** Your instructions **
Exactly reproduce each line of the listing that follows.

+++ Dataset content +++

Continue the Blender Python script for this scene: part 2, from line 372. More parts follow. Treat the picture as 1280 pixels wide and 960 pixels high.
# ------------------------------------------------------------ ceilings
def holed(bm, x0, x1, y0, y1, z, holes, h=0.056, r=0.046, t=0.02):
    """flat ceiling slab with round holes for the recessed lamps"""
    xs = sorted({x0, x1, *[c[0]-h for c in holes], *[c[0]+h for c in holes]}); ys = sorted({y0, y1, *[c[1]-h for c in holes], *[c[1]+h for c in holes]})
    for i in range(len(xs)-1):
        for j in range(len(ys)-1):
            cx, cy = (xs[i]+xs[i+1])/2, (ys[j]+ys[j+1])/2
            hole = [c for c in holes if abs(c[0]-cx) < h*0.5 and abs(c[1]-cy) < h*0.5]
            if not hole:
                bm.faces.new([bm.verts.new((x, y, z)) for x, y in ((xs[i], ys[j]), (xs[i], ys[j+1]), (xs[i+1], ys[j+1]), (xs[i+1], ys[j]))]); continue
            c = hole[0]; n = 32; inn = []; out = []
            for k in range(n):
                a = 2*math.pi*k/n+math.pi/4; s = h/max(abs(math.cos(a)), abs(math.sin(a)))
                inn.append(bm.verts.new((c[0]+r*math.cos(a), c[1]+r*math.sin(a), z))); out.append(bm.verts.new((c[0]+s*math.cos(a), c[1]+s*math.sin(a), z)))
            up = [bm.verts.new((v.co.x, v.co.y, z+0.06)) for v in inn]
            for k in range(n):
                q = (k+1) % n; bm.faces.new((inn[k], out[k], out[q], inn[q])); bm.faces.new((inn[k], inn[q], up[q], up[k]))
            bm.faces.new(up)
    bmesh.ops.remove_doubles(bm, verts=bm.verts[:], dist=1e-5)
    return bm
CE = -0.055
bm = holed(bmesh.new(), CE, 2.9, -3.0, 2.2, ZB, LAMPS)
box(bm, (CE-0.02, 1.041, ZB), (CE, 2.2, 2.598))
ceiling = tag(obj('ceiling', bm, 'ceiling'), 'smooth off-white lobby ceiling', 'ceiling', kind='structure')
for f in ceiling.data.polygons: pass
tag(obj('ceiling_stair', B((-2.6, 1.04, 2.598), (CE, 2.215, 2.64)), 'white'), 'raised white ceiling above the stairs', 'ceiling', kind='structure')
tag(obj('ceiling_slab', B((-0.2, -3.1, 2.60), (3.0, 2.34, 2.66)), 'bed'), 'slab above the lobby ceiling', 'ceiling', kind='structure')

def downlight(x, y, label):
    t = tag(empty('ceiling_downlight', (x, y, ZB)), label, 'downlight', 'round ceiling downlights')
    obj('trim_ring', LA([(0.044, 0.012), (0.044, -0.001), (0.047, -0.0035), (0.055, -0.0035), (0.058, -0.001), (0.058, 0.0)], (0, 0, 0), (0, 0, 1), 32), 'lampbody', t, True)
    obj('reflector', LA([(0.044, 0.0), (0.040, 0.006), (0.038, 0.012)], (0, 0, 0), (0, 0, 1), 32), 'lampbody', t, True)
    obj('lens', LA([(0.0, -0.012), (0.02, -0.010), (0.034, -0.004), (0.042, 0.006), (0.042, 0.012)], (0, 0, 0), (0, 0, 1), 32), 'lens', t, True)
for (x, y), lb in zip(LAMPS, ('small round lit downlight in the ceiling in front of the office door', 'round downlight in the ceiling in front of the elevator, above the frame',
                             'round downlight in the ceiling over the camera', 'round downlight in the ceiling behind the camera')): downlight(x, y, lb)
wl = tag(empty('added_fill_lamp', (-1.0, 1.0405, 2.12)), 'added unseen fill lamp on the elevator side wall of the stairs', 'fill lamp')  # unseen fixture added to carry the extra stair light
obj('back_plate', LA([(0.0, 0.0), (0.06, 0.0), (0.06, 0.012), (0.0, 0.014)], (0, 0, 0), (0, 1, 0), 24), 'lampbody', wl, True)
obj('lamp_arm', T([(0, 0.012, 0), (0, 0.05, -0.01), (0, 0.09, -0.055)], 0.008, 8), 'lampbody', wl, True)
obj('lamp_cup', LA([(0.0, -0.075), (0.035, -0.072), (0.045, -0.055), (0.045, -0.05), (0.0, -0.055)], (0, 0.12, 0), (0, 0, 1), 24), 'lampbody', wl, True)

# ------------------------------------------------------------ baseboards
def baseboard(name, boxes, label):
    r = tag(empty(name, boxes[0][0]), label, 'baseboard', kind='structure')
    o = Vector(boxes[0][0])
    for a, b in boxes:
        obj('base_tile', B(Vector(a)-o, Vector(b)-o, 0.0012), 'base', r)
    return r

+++

** Task solution **
Continue the Blender Python script for this scene: part 2, from line 372. More parts follow. Treat the picture as 1280 pixels wide and 960 pixels high.
# ------------------------------------------------------------ ceilings
def holed(bm, x0, x1, y0, y1, z, holes, h=0.056, r=0.046, t=0.02):
    """flat ceiling slab with round holes for the recessed lamps"""
    xs = sorted({x0, x1, *[c[0]-h for c in holes], *[c[0]+h for c in holes]}); ys = sorted({y0, y1, *[c[1]-h for c in holes], *[c[1]+h for c in holes]})
    for i in range(len(xs)-1):
        for j in range(len(ys)-1):
            cx, cy = (xs[i]+xs[i+1])/2, (ys[j]+ys[j+1])/2
            hole = [c for c in holes if abs(c[0]-cx) < h*0.5 and abs(c[1]-cy) < h*0.5]
            if not hole:
                bm.faces.new([bm.verts.new((x, y, z)) for x, y in ((xs[i], ys[j]), (xs[i], ys[j+1]), (xs[i+1], ys[j+1]), (xs[i+1], ys[j]))]); continue
            c = hole[0]; n = 32; inn = []; out = []
            for k in range(n):
                a = 2*math.pi*k/n+math.pi/4; s = h/max(abs(math.cos(a)), abs(math.sin(a)))
                inn.append(bm.verts.new((c[0]+r*math.cos(a), c[1]+r*math.sin(a), z))); out.append(bm.verts.new((c[0]+s*math.cos(a), c[1]+s*math.sin(a), z)))
            up = [bm.verts.new((v.co.x, v.co.y, z+0.06)) for v in inn]
            for k in range(n):
                q = (k+1) % n; bm.faces.new((inn[k], out[k], out[q], inn[q])); bm.faces.new((inn[k], inn[q], up[q], up[k]))
            bm.faces.new(up)
    bmesh.ops.remove_doubles(bm, verts=bm.verts[:], dist=1e-5)
    return bm
CE = -0.055
bm = holed(bmesh.new(), CE, 2.9, -3.0, 2.2, ZB, LAMPS)
box(bm, (CE-0.02, 1.041, ZB), (CE, 2.2, 2.598))
ceiling = tag(obj('ceiling', bm, 'ceiling'), 'smooth off-white lobby ceiling', 'ceiling', kind='structure')
for f in ceiling.data.polygons: pass
tag(obj('ceiling_stair', B((-2.6, 1.04, 2.598), (CE, 2.215, 2.64)), 'white'), 'raised white ceiling above the stairs', 'ceiling', kind='structure')
tag(obj('ceiling_slab', B((-0.2, -3.1, 2.60), (3.0, 2.34, 2.66)), 'bed'), 'slab above the lobby ceiling', 'ceiling', kind='structure')

def downlight(x, y, label):
    t = tag(empty('ceiling_downlight', (x, y, ZB)), label, 'downlight', 'round ceiling downlights')
    obj('trim_ring', LA([(0.044, 0.012), (0.044, -0.001), (0.047, -0.0035), (0.055, -0.0035), (0.058, -0.001), (0.058, 0.0)], (0, 0, 0), (0, 0, 1), 32), 'lampbody', t, True)
    obj('reflector', LA([(0.044, 0.0), (0.040, 0.006), (0.038, 0.012)], (0, 0, 0), (0, 0, 1), 32), 'lampbody', t, True)
    obj('lens', LA([(0.0, -0.012), (0.02, -0.010), (0.034, -0.004), (0.042, 0.006), (0.042, 0.012)], (0, 0, 0), (0, 0, 1), 32), 'lens', t, True)
for (x, y), lb in zip(LAMPS, ('small round lit downlight in the ceiling in front of the office door', 'round downlight in the ceiling in front of the elevator, above the frame',
                             'round downlight in the ceiling over the camera', 'round downlight in the ceiling behind the camera')): downlight(x, y, lb)
wl = tag(empty('added_fill_lamp', (-1.0, 1.0405, 2.12)), 'added unseen fill lamp on the elevator side wall of the stairs', 'fill lamp')  # unseen fixture added to carry the extra stair light
obj('back_plate', LA([(0.0, 0.0), (0.06, 0.0), (0.06, 0.012), (0.0, 0.014)], (0, 0, 0), (0, 1, 0), 24), 'lampbody', wl, True)
obj('lamp_arm', T([(0, 0.012, 0), (0, 0.05, -0.01), (0, 0.09, -0.055)], 0.008, 8), 'lampbody', wl, True)
obj('lamp_cup', LA([(0.0, -0.075), (0.035, -0.072), (0.045, -0.055), (0.045, -0.05), (0.0, -0.055)], (0, 0.12, 0), (0, 0, 1), 24), 'lampbody', wl, True)

# ------------------------------------------------------------ baseboards
def baseboard(name, boxes, label):
    r = tag(empty(name, boxes[0][0]), label, 'baseboard', kind='structure')
    o = Vector(boxes[0][0])
    for a, b in boxes:
        obj('base_tile', B(Vector(a)-o, Vector(b)-o, 0.0012), 'base', r)
    return r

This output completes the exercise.